GIVEN INSTRUCTION :: Take the data below and repeat it exactly.

SOURCE MATERIAL ::
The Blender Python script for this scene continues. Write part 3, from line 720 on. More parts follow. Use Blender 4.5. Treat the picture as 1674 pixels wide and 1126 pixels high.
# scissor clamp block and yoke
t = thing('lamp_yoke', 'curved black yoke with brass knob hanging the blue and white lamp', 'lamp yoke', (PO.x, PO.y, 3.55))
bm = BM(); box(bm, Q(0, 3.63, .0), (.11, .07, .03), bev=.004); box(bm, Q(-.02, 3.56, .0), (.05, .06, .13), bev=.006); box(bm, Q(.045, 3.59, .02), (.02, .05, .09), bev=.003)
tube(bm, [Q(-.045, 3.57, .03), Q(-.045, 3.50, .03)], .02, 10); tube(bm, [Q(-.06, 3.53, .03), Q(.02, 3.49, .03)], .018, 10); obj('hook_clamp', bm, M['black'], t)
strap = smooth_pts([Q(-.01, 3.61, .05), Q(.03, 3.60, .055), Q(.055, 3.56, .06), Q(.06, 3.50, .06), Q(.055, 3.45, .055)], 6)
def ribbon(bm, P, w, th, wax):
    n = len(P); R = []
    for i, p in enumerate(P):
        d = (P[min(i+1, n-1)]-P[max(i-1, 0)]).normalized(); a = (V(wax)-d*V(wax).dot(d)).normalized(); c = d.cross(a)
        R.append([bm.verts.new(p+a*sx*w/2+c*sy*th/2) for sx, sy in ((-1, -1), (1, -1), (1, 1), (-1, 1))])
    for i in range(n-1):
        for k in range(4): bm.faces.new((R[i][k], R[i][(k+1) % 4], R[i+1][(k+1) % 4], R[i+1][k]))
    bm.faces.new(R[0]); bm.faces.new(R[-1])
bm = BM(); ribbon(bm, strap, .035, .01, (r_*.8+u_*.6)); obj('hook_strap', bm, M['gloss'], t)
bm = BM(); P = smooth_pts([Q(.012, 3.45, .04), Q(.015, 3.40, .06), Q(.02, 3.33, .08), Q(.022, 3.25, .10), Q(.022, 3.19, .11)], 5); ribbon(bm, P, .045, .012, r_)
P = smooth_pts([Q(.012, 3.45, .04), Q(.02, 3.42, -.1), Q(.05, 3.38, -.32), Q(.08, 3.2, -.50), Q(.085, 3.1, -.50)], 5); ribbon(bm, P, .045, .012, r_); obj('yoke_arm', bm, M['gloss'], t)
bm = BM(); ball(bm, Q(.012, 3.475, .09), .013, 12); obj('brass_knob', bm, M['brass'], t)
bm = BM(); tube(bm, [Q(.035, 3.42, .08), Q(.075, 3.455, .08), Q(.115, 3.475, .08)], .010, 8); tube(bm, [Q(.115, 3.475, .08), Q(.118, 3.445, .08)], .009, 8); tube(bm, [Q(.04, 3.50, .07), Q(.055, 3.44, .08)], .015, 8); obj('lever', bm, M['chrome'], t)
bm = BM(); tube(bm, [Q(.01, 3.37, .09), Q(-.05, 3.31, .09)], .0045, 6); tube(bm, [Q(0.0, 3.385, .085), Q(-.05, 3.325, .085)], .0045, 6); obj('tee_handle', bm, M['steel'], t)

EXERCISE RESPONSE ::
The Blender Python script for this scene continues. Write part 3, from line 720 on. More parts follow. Use Blender 4.5. Treat the picture as 1674 pixels wide and 1126 pixels high.
# scissor clamp block and yoke
t = thing('lamp_yoke', 'curved black yoke with brass knob hanging the blue and white lamp', 'lamp yoke', (PO.x, PO.y, 3.55))
bm = BM(); box(bm, Q(0, 3.63, .0), (.11, .07, .03), bev=.004); box(bm, Q(-.02, 3.56, .0), (.05, .06, .13), bev=.006); box(bm, Q(.045, 3.59, .02), (.02, .05, .09), bev=.003)
tube(bm, [Q(-.045, 3.57, .03), Q(-.045, 3.50, .03)], .02, 10); tube(bm, [Q(-.06, 3.53, .03), Q(.02, 3.49, .03)], .018, 10); obj('hook_clamp', bm, M['black'], t)
strap = smooth_pts([Q(-.01, 3.61, .05), Q(.03, 3.60, .055), Q(.055, 3.56, .06), Q(.06, 3.50, .06), Q(.055, 3.45, .055)], 6)
def ribbon(bm, P, w, th, wax):
    n = len(P); R = []
    for i, p in enumerate(P):
        d = (P[min(i+1, n-1)]-P[max(i-1, 0)]).normalized(); a = (V(wax)-d*V(wax).dot(d)).normalized(); c = d.cross(a)
        R.append([bm.verts.new(p+a*sx*w/2+c*sy*th/2) for sx, sy in ((-1, -1), (1, -1), (1, 1), (-1, 1))])
    for i in range(n-1):
        for k in range(4): bm.faces.new((R[i][k], R[i][(k+1) % 4], R[i+1][(k+1) % 4], R[i+1][k]))
    bm.faces.new(R[0]); bm.faces.new(R[-1])
bm = BM(); ribbon(bm, strap, .035, .01, (r_*.8+u_*.6)); obj('hook_strap', bm, M['gloss'], t)
bm = BM(); P = smooth_pts([Q(.012, 3.45, .04), Q(.015, 3.40, .06), Q(.02, 3.33, .08), Q(.022, 3.25, .10), Q(.022, 3.19, .11)], 5); ribbon(bm, P, .045, .012, r_)
P = smooth_pts([Q(.012, 3.45, .04), Q(.02, 3.42, -.1), Q(.05, 3.38, -.32), Q(.08, 3.2, -.50), Q(.085, 3.1, -.50)], 5); ribbon(bm, P, .045, .012, r_); obj('yoke_arm', bm, M['gloss'], t)
bm = BM(); ball(bm, Q(.012, 3.475, .09), .013, 12); obj('brass_knob', bm, M['brass'], t)
bm = BM(); tube(bm, [Q(.035, 3.42, .08), Q(.075, 3.455, .08), Q(.115, 3.475, .08)], .010, 8); tube(bm, [Q(.115, 3.475, .08), Q(.118, 3.445, .08)], .009, 8); tube(bm, [Q(.04, 3.50, .07), Q(.055, 3.44, .08)], .015, 8); obj('lever', bm, M['chrome'], t)
bm = BM(); tube(bm, [Q(.01, 3.37, .09), Q(-.05, 3.31, .09)], .0045, 6); tube(bm, [Q(0.0, 3.385, .085), Q(-.05, 3.325, .085)], .0045, 6); obj('tee_handle', bm, M['steel'], t)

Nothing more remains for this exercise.